All vinyl used it. It is a frequency boost / cut system that allows more information to be put in the walls of groove. Without it you couldn't get any bass response since the bass would rip right through to the adjacent track . Certain frequencies are compressed when pressing the vinyl, then the RIAA preamp that is built into any vinyl player restores the signal to kinda what it was like before it was compressed.
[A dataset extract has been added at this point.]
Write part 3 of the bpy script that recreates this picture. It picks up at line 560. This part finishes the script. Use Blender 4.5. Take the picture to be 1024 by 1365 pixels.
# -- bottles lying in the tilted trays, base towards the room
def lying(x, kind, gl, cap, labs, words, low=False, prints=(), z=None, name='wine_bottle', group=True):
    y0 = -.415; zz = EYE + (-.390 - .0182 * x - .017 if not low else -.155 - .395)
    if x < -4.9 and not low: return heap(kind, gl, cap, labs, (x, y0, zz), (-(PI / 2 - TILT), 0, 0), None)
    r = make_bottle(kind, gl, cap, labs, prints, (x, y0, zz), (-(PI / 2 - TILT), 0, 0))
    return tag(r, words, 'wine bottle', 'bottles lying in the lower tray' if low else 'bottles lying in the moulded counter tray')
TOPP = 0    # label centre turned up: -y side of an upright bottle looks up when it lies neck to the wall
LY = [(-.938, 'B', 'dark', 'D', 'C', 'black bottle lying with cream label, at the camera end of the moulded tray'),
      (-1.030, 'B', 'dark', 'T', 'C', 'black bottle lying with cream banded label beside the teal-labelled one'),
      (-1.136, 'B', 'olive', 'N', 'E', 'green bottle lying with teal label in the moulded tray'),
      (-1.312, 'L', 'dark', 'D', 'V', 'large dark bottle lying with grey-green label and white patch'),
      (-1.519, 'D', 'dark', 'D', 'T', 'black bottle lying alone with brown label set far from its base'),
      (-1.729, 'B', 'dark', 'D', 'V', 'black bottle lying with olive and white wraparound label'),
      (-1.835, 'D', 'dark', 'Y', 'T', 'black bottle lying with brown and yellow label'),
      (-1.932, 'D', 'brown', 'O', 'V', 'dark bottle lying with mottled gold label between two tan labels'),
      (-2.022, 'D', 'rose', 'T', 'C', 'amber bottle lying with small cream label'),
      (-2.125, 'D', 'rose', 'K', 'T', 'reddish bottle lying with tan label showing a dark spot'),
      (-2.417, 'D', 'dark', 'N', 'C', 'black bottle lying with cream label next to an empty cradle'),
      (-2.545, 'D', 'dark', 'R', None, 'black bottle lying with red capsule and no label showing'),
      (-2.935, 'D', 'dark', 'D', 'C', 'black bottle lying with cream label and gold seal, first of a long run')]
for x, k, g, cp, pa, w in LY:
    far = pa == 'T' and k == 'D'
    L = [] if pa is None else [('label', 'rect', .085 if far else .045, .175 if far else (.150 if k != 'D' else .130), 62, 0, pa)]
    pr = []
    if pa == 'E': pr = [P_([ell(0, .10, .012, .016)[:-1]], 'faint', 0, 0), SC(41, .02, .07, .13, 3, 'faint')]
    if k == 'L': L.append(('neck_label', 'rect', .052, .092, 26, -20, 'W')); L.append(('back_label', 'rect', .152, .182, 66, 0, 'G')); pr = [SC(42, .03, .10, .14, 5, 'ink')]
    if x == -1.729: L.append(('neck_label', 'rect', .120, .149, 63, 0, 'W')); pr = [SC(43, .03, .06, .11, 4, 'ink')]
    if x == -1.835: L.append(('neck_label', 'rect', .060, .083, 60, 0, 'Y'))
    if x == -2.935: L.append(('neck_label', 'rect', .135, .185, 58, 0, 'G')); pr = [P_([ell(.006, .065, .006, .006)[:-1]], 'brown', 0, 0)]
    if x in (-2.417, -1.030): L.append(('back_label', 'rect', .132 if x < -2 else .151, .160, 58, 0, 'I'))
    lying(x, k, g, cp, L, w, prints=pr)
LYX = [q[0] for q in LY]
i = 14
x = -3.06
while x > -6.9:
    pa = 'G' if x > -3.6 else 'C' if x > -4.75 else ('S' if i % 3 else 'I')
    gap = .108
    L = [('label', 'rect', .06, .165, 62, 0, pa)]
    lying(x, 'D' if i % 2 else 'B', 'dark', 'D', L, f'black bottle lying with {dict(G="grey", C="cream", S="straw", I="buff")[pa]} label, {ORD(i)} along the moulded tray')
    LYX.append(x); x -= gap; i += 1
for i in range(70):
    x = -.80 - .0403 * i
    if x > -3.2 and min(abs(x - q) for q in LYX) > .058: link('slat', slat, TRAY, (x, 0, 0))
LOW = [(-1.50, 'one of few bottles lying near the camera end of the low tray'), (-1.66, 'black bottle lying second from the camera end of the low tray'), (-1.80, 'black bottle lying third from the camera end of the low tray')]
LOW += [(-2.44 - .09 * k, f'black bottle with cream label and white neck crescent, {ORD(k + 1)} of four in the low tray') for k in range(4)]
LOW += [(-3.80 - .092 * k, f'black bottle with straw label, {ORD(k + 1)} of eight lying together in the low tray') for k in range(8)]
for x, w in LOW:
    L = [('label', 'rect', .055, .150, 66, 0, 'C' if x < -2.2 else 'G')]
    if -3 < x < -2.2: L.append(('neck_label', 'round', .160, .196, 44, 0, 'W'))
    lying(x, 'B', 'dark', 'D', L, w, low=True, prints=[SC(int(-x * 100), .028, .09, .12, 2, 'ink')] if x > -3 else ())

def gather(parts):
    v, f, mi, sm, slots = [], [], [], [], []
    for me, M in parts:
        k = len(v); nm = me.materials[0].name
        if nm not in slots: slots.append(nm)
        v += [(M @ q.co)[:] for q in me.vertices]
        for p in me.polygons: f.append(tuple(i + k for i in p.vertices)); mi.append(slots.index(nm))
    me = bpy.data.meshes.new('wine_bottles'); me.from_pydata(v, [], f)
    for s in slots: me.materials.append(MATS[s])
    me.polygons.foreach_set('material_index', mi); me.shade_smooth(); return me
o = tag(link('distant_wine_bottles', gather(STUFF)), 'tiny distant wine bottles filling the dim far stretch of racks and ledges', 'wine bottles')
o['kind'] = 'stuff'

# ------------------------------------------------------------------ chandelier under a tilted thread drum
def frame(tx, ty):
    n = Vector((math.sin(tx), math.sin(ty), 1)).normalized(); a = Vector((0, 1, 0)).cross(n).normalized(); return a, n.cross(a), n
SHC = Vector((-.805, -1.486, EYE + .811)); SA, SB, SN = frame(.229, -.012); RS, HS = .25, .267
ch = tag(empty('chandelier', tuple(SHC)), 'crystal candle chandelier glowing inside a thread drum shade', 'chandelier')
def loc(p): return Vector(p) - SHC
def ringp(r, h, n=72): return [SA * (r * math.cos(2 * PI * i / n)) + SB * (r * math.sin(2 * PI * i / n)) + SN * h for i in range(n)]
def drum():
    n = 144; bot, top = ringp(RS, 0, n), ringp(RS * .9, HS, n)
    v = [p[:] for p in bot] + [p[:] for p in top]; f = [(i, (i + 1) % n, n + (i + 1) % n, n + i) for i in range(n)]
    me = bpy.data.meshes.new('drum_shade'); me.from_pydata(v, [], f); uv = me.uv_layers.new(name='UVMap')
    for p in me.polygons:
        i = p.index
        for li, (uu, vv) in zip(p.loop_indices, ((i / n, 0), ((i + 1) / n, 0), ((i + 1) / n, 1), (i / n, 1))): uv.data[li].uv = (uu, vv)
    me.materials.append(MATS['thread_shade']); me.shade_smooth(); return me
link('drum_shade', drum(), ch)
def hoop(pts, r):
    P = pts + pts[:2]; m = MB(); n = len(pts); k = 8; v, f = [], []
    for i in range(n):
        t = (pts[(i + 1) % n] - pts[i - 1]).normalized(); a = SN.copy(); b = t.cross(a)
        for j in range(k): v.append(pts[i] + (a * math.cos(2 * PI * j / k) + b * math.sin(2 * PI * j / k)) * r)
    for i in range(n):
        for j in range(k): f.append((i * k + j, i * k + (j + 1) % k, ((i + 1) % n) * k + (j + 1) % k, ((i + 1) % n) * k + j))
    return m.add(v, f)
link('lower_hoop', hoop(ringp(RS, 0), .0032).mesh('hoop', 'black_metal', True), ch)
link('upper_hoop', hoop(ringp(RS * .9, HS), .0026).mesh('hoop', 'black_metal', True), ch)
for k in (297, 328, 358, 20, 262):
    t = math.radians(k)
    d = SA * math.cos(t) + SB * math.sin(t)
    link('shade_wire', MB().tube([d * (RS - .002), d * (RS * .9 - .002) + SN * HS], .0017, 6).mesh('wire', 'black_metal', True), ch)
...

They later used the same type of system to compress and decompress signals going through analog delays. It works something like this. When you record you boost the highs, then when you decompress you cut the highs. By doing that you can push more signal through a limited headroom device. In an analog delay (Bucket brigade) chip it enables you to pack more signal through the stages before clipping. That lowers the noise floor considerably. Samey samey with vinyl. (That's the non technical explanation)
Now don't get me wrong. I always had the BEST gear, and I did enjoy my vinyl system in its day. But with digital I became sort of a purist. I love the extended freq and the almost indiscernible noise floor. I am a big quite freak. I hate noisy FX and the likes. Digital sounds so clean it is like I am playing live in my room. Like it went right from the guitar into my ears. Vinyl has a softer sound, but consider the inaccuracy of a needle bouncing off a wall with the highs mids and lows all fighting for dominance. Hard to imaging how that could have ever possible have worked. And did you know that loudspeakers can only reproduce a very limited number of frequencies? And how does the massive return surge from a collapsing magnetic field in the transformer of a tube amplifier not drown out the itsy bitsy tiny little higher frequencies trying to make their way through that electromagnetic tsunami bass note? The more I know the more I wonder how it all could have sounded so good.
OUCH ! OUCH! Stop that....
Damn I am getting old. I stand corrected we did use RIAA. i was thinking of outboard compression on top of it. And I have seen it used in cutting. But even if you were to not use RIAA you can still cut a disk without groove jumping. I used to do it. You could never do it today. The total levels alone would prohibit it. But yes, the bass information on most recordings today would never make it. We would lower the bottom end but it wasn't that important. there were no sub woofers in cars back then.
you would think it ungodly to lower the bottom but it was about balance not making 40hz tickle your balls.